Hallmark Channel, under increased scrutiny for its noticeable lack of diverse stars, is somewhat widening its offerings this season beyond formulaic Christmas romance movies by sprinkling some Hanukkah into the lineup — with mixed results. “Holiday Date” (airs 2 p.m. Tuesday) and “Double Holiday” (airs 2 p.m. today and 6 p.m. Thursday) each have their very own Nice Jewish Lead for the Not Jewish Other Lead to fall in love with. Lifetime, too, joined in this month with “Mistletoe &Menorahs” (airs 4 p.m. today and 8 a.m. Tuesday).

But these aren’t exactly Hanukkah movies — not entirely, anyway. In the Hallmark-Lifetime Cinematic Universe, Hanukkah and the characters who celebrate it exist only in relation to Christmas. The Jewish holiday serves as more of a plot point than a charming, wintry aesthetic.

Take Christy, the shiksa protagonist of “Mistletoe &Menorahs,” who in eight days — naturally — must become a Hanukkah expert to impress a Jewish prospective client and land an account. Learning new traditions from her very cute, very Jewish counterpart is just another box to check so Christy can reach her goals and find love.

Or take the small-town family in “Holiday Date,” who learn the man their daughter brought home is Jewish and immediately turn the film into a cross-cultural infomercial. We get mechanical, textbook definitions of menorahs and sufganiyot and dreidels.

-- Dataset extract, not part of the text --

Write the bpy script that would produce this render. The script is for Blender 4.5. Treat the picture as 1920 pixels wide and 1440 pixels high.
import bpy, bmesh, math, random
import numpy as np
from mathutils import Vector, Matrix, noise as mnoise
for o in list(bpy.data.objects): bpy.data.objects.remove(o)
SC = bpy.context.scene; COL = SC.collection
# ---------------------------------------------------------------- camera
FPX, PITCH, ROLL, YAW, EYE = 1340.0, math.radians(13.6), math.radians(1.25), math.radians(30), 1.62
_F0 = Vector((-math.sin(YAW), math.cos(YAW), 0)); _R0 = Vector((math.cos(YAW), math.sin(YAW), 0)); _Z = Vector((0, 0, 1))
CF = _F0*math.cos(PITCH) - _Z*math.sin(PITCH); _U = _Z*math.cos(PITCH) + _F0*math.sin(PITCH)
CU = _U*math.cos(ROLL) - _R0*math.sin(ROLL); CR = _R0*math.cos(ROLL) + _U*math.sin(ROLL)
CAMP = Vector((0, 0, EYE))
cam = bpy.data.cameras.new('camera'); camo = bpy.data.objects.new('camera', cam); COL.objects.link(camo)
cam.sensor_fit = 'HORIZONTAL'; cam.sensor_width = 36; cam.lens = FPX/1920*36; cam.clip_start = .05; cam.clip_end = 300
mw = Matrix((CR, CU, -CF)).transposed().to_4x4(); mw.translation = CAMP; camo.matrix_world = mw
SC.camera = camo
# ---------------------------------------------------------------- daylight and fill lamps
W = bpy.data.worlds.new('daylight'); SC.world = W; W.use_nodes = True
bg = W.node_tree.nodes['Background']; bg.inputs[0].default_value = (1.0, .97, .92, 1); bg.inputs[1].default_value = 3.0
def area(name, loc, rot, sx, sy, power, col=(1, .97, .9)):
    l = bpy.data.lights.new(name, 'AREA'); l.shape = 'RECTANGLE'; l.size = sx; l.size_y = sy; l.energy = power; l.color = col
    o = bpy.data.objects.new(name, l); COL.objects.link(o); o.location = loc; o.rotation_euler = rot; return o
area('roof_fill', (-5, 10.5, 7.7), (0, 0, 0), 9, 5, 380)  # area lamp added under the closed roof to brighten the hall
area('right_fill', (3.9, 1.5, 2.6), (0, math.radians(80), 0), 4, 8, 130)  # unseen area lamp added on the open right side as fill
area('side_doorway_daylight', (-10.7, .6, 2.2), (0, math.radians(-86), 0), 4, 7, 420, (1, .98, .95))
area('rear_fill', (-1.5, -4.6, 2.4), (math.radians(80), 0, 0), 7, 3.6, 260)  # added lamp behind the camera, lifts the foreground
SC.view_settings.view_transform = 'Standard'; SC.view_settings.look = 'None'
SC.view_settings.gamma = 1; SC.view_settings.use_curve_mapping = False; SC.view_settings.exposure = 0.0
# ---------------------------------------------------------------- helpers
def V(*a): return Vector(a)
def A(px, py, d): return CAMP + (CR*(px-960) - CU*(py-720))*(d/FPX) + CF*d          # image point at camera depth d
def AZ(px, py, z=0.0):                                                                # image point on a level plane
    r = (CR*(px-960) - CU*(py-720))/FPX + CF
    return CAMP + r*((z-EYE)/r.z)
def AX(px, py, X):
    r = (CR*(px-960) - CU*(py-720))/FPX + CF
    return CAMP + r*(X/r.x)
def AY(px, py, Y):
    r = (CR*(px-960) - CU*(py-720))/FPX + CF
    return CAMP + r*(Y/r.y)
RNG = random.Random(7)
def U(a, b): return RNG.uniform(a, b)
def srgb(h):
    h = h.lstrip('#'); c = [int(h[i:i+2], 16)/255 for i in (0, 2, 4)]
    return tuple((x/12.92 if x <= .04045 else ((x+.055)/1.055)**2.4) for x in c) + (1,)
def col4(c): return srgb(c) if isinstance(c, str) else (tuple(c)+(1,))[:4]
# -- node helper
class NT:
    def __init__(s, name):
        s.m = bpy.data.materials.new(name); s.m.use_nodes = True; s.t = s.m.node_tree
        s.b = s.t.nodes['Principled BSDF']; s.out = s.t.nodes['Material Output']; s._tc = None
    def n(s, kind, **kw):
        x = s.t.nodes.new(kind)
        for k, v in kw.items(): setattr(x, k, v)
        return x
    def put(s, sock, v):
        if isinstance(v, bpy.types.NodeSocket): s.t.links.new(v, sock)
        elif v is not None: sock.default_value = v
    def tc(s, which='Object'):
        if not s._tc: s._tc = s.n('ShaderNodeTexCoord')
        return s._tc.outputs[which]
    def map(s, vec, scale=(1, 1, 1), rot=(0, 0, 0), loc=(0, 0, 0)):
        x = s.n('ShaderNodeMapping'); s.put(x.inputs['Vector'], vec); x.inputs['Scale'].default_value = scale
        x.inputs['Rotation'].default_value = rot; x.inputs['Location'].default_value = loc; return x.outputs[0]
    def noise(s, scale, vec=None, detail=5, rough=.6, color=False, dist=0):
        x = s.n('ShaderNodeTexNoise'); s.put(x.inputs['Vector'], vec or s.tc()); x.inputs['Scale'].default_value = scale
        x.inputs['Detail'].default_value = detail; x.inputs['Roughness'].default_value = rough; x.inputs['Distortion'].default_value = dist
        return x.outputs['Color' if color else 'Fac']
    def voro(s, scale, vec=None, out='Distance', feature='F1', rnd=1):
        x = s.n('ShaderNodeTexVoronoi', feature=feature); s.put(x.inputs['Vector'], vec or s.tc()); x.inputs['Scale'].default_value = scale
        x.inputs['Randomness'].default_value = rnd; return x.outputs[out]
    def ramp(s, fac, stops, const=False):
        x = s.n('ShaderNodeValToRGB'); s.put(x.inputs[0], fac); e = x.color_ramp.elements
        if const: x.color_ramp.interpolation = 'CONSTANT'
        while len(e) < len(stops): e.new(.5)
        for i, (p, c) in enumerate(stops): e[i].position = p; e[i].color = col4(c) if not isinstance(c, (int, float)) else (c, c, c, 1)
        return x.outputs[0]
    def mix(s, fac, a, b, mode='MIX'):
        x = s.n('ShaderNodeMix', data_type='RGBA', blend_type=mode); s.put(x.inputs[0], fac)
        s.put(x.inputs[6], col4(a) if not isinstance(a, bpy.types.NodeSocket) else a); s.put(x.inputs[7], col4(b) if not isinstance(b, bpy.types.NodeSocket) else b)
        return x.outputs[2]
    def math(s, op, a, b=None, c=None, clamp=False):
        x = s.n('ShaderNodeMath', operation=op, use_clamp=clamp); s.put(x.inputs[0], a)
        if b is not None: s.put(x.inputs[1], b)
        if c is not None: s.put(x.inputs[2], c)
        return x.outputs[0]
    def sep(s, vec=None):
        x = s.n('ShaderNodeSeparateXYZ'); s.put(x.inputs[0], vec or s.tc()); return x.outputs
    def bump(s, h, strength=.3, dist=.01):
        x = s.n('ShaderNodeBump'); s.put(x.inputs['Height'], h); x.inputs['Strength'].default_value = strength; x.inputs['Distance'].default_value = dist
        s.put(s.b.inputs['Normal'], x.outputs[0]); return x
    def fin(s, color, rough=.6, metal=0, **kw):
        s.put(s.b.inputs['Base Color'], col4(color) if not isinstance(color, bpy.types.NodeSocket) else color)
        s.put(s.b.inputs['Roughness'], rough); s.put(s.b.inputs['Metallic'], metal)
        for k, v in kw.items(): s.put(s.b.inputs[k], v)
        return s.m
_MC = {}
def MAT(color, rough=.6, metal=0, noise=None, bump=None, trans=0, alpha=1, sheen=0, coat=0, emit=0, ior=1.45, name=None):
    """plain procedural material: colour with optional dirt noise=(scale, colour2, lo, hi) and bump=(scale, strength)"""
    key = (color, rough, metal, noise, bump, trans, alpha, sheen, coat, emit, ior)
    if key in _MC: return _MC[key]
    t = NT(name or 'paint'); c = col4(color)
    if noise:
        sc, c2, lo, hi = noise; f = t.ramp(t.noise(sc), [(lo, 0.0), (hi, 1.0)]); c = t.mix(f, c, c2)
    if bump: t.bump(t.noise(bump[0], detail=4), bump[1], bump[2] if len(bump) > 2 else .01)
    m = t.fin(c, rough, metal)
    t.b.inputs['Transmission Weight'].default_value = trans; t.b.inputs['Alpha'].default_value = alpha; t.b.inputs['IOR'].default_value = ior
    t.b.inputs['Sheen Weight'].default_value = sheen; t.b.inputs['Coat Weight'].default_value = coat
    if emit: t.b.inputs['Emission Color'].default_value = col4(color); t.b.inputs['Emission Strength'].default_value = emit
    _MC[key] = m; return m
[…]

A necessary disclaimer: These films can’t be critiqued as high art. There’s a reason they have a devoted following, after all: They’re delightfully predictable, easily digestible. You know there’ll be a happy ending, usually after a snowball fight where the characters fall on top of each other and their faces end up this close.

But I’m not looking to break the formula. I’m not even looking for much representation on the Hanukkah front; Christmas movies are the holiday films I’ve grown up with.

My bar for a good holiday film is low: I want to see some snow, I want to see some people fall in love in said snow, and I don’t want to feel like my holiday is being Christmasplained.

That’s why “Double Holiday,” about two office rivals planning a holiday party, is easily the most tolerable of the three. For one, the love interest doesn’t seem utterly perplexed by Judaism. This time, it’s the non-Jew who has to adapt, and he does so with a refreshing dose of normalcy.

Hallmark and Lifetime don’t need to reinvent the candy cane here. When you think about it, Christmas isn’t really at the heart of these Christmas movies at all. There are trees and stockings and true love and all that, sure. But Christmas movies aren’t religious. They’re not even all that spiritual — they’re just spirited. There’s no reason the films that throw some Hanukkah in should be any different.